Q: Hi, we’re a queer family - husband is bi, the kids are gay, trans and non-binary. I’m the only straight cis gender person in the family. So my husband has taken to using they/them pronouns for everyone. He thinks the world would be better if we all used they / them. So he does - he’s using they / them for all - including when people say oh actually I go by he / him or she / her. I’ve pointed out that this is overriding people’s choice of pronouns and he agrees! I have said I use she/her and don’t want to be they’d - any more than our NB kid wants to be she/ her’d or our trans kid wants to be he/himmed - but it’s not going in. He can’t see that this is misgendering. I have no idea why he thinks this is ok - we seem to have hit a fundamental point of disagreement. He’s normally really good on this stuff. Eek. Help!

S: Well...all I can really do here is confirm that yes, this is misgendering and isn't okay. If he refuses to comprehend that, then he's determined to put his own idea of how the world should work (which is, for the record, wrong) above the harm he's doing by knowingly(!) using the wrong pronouns for people, and that is frankly horrible.

To basically reiterate what you've already said: Using they/them as a default is fine, and I think actually good practice, when you don't know someone's pronouns. It is not misgendering or mispronouning to do that. In that case, they/them is acting as a generic pronoun--just like when you're talking about a person but don't know who they are, you're using they/them because it's a neutral placeholder that doesn't assume anything. But all that changes when you learn the pronouns that the person actually goes by. It doesn't matter what those are: using anything but what the person has told you to use in a given situation is incorrect. Calling someone who uses any other pronouns by they/them is mispronouning, regardless of the person's gender or whether you know it. It is just as offensive and dehumanizing as any other type of misgendering or mispronouning.

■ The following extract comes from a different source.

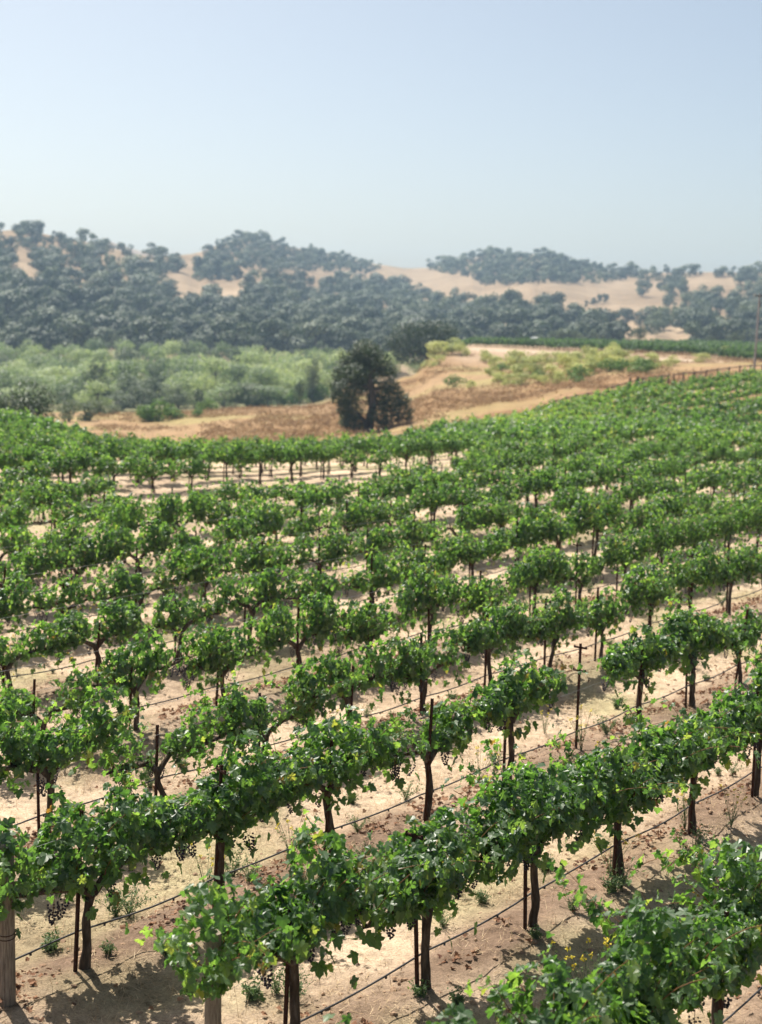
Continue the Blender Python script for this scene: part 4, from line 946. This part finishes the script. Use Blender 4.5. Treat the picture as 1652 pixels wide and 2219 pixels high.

In fact, using they/them for someone who goes by something else is a pretty classic way of denying the person's identity. It's super weird that your husband thinks doing this is actually helpful and not harmful. There is no situation in which it's okay to ignore the pronouns that someone has shared in favor of calling them what you prefer to say, no matter what your reasoning is.

For the record, your husband isn't correct that "the world would be better if we all used they / them." There's no universal "better" here. (And even if that weren't the case, it's appallingly self-centered to prioritize one's made-up idea of how things "should" be over basic respect and not doing harm in the world that currently exists.) Plenty of trans and gender diverse people feel strong connections between their pronouns and gender; we make the distinction between misgendering and mispronouning because that specificity is useful, but for many people the two are essentially synonymous. Has your husband considered that by insisting on using the pronouns that he personally thinks are appropriate for people and ignoring what they've told him to use, he is enacting a version of exactly the same sort of harm that happens when anyone incorrectly assigns language to anyone else? Why on earth is he trying to tell people what he thinks they should be called, and refusing them the basic respect of correctly using their pronouns?

So: yes, you're completely right and his behavior is wildly offensive. I hope he realizes that it's harming, not helping, trans and gender diverse people (and also cis people, who can be mispronouned and misgendered just as much as the rest of us). The only appropriate way to approach pronouns is to simply call people what they ask to be called.

If it helps to have a personal response, if I tell someone my pronouns and they insist on intentionally calling me they/them instead (which I do not go by and don't feel good to hear applied to me), I'm going to assume that they have no understanding or care for me or any other trans people, avoid them as much as possible, and let other people know that this person can't be trusted to treat us with basic respect. To be clear, this is not at all how I'd react to someone who is using the wrong pronouns accidentally; it's the fact that your husband is doing this intentionally, after having been told why it's harmful, that makes it especially horrible.

What your husband is doing is awful, and he needs to stop immediately and do some basic learning if he wants to consider himself any kind of supporter of trans and gender diverse people. Self-description is the most important element in how to talk about anyone, and any approach that ignores that is hugely offensive.

K: Agreed with everything said above. I'll try to not just repeat things. I feel like people who do this are trying to somehow achieve trans and gender diverse inclusive language through the least amount of work possible. It almost feels like a life hack-y or click bait-y "Here's one neat trick to show all trans and gender diverse people that you're an ally!" thing. I've known people to do this, and the way they describe their motivation is that they think it completely avoids the possibility of mispronouning or misgendering anyone. And yet, that's exactly what they're doing if they know the correct pronouns for someone and choose to keep using they/them anyway. Your husband sounds like he goes beyond this, however. I don't know if this is a helpful framing, but I would not say that he is "overriding people's choices of pronouns." Pronouns aren't really a preference or choice, it's more like, people are telling him what language respects who they are, and what language does not. People express their gender in a lot of different ways, and pronouns can be one of those ways. Refusing to use someone's pronouns when you know them can be, and often is, a form of misgendering. That's not up for debate.

Your husband needs to stop prioritizing his own feelings and comfort over the feelings and comfort of others. Pronouns are personal and individual, he cannot chose them for other people just because he thinks he's found a better way.